Pasal 169 huruf q Undang-Undang Nomor 7 Tahun 2017 tentang Pemilu sedianya berbunyi, “Persyaratan menjadi calon presiden dan calon wakil presiden adalah: berusia paling rendah 40 (empat puluh) tahun.”
Lewat putusannya, Mahkamah membolehkan seseorang yang belum berusia 40 tahun mencalonkan diri sebagai presiden atau wakil presiden selama berpengalaman menjadi kepala daerah atau jabatan lain yang dipilih melalui pemilihan umum.
“Menyatakan Pasal 169 huruf q Undang-undang Nomor 7 Tahun 2017 tentang Pemilu (Lembaran Negara Republik Indonesia Tahun 2017 Nomor 182, Tambahan Lembaran Negara Republik Indonesia Nomor 6109) yang menyatakan, “berusia paling rendah 40 tahun” bertentangan dengan Undang-Undang Dasar Negara Republik Indonesia Tahun 1945 dan tidak mempunyai kekuatan hukum mengikat, sepanjang tidak dimaknai berusia paling rendah 40 tahun atau pernah/sedang menduduki jabatan yang dipilih melalui pemilihan umum, termasuk pemilihan kepala daerah," ujar hakim Anwar Usman.
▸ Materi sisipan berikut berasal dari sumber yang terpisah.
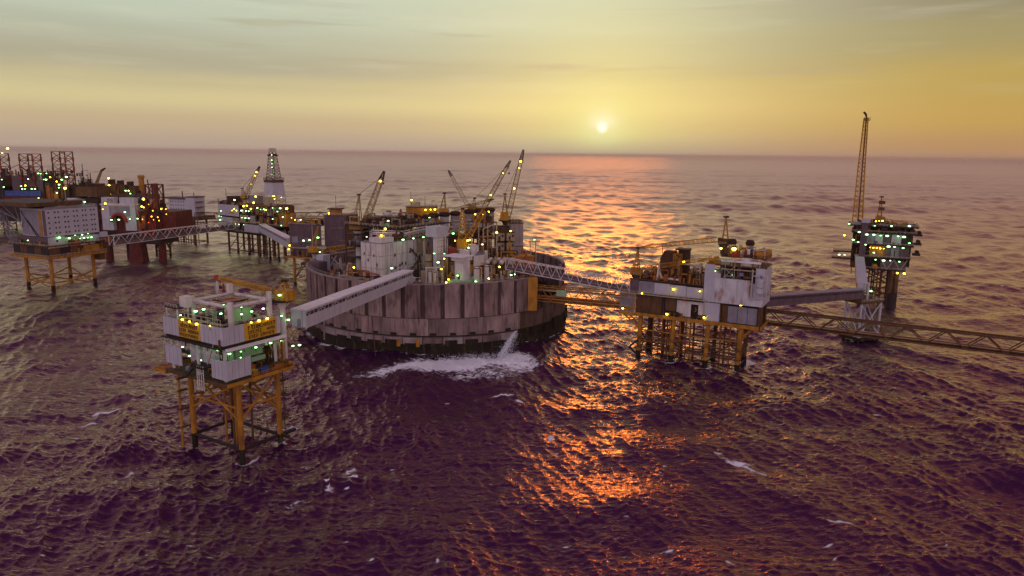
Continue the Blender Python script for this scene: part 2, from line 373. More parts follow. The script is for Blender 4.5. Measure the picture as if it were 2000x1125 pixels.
    m = bpy.data.materials.new('sea_water'); m.use_nodes = True; n = m.node_tree.nodes; l = m.node_tree.links; p = n['Principled BSDF']
    t = n.new('ShaderNodeTexCoord')
    def noise(sc, det, vec=(1,1,1), rot=0., rough=.55):
        mp = n.new('ShaderNodeMapping'); mp.inputs['Scale'].default_value = vec; mp.inputs['Rotation'].default_value = (0,0,rot); l.new(t.outputs['Object'], mp.inputs[0])
        k = n.new('ShaderNodeTexNoise'); k.inputs['Scale'].default_value = sc; k.inputs['Detail'].default_value = det; k.inputs['Roughness'].default_value = rough
        l.new(mp.outputs[0], k.inputs['Vector']); return k.outputs[0]
    def bump(h, st, dist, nrm=None):
        b = n.new('ShaderNodeBump'); b.inputs['Strength'].default_value = st; b.inputs['Distance'].default_value = dist; l.new(h, b.inputs['Height'])
        if nrm: l.new(nrm, b.inputs['Normal'])
        return b.outputs[0]
    nb = bump(noise(.13, 4, (.5,1,1), .2), 1., 1.0); nb = bump(noise(.42, 6, (.55,1,1), -.25, .62), 1., .75, nb)
    fa = n.new('ShaderNodeAttribute'); fa.attribute_name = 'foam'
    fn = noise(.5, 9, (.7,1.2,1), .4, .72)
    ad = n.new('ShaderNodeMath'); ad.operation = 'MULTIPLY_ADD'; l.new(fn, ad.inputs[0]); ad.inputs[1].default_value = 3.4; ad.inputs[2].default_value = -2.05
    su = n.new('ShaderNodeMath'); su.operation = 'ADD'; l.new(ad.outputs[0], su.inputs[0]); l.new(fa.outputs['Fac'], su.inputs[1])
    mr = n.new('ShaderNodeMapRange'); mr.inputs[1].default_value = .12; mr.inputs[2].default_value = .75; mr.interpolation_type = 'SMOOTHSTEP'; l.new(su.outputs[0], mr.inputs[0])
    gt = n.new('ShaderNodeMapRange'); gt.inputs[1].default_value = .12; gt.inputs[2].default_value = .35; l.new(fa.outputs['Fac'], gt.inputs[0])
    fm = n.new('ShaderNodeMath'); fm.operation = 'MULTIPLY'; l.new(mr.outputs[0], fm.inputs[0]); l.new(gt.outputs[0], fm.inputs[1])
    ra = n.new('ShaderNodeAttribute'); ra.attribute_name = 'ripple'
    n.remove(p); out = [k for k in n if k.type == 'OUTPUT_MATERIAL'][0]
    body = n.new('ShaderNodeBsdfDiffuse'); body.inputs['Color'].default_value = (.026,.0004,.040,1); l.new(nb, body.inputs['Normal'])
    mirror = n.new('ShaderNodeBsdfGlossy'); mirror.distribution = 'MULTI_GGX';  l.new(ra.outputs['Fac'], mirror.inputs['Roughness']); l.new(nb, mirror.inputs['Normal'])
    fr = n.new('ShaderNodeFresnel'); fr.inputs['IOR'].default_value = 1.40; l.new(nb, fr.inputs['Normal'])
    pw = n.new('ShaderNodeMath'); pw.operation = 'POWER'; pw.inputs[1].default_value = 1.0; l.new(fr.outputs[0], pw.inputs[0]); sc = n.new('ShaderNodeMath'); sc.operation = 'MULTIPLY'; sc.use_clamp = True; sc.inputs[1].default_value = 1.78; l.new(pw.outputs[0], sc.inputs[0]); f6 = n.new('ShaderNodeMapRange'); f6.inputs[1].default_value = .03; f6.inputs[2].default_value = .45; l.new(fr.outputs[0], f6.inputs[0])
    tn = n.new('ShaderNodeMix'); tn.data_type = 'RGBA'; l.new(f6.outputs[0], tn.inputs[0]); tn.inputs[6].default_value = (1.0,.40,.51,1); tn.inputs[7].default_value = (1.0,.96,.72,1); l.new(tn.outputs[2], mirror.inputs['Color'])
    s1 = n.new('ShaderNodeMixShader'); l.new(sc.outputs[0], s1.inputs[0]); l.new(body.outputs[0], s1.inputs[1]); l.new(mirror.outputs[0], s1.inputs[2])
    white = n.new('ShaderNodeBsdfDiffuse'); white.inputs['Color'].default_value = (.94,.95,.97,1); l.new(nb, white.inputs['Normal'])
    s2 = n.new('ShaderNodeMixShader'); l.new(fm.outputs[0], s2.inputs[0]); l.new(s1.outputs[0], s2.inputs[1]); l.new(white.outputs[0], s2.inputs[2]); l.new(s2.outputs[0], out.inputs['Surface'])
    me.materials.append(m); o = bpy.data.objects.new('sea', me); COL.objects.link(o); o['kind'] = 'structure'
    o['label'] = 'dark choppy purple sea with whitecaps and an orange sun path'
sea()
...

Dengan demikian, Pasal 169 huruf q UU Nomor 7 Tahun 2017 tentang Pemilu selengkapnya berbunyi, “berusia paling rendah 40 tahun atau pernah/sedang menduduki jabatan yang dipilih melalui pemilihan umum termasuk pemilihan kepala daerah”.
Mahkamah menyatakan, putusan ini berlaku mulai Pemilu Presiden (Pilpres) 2024.
Dengan berubahnya syarat usia capres-cawapres, Wali Kota Solo Gibran Rakabuming Raka yang digadang-gadang jadi cawapres bakal capres Koalisi Indonesia Maju, Prabowo Subianto, bisa maju ke panggung Pemilu 2024.
Sebab, meski masih berusia 36 tahun, putra sulung Jokowi itu telah mengantongi syarat berpengalaman sebagai kepala daerah.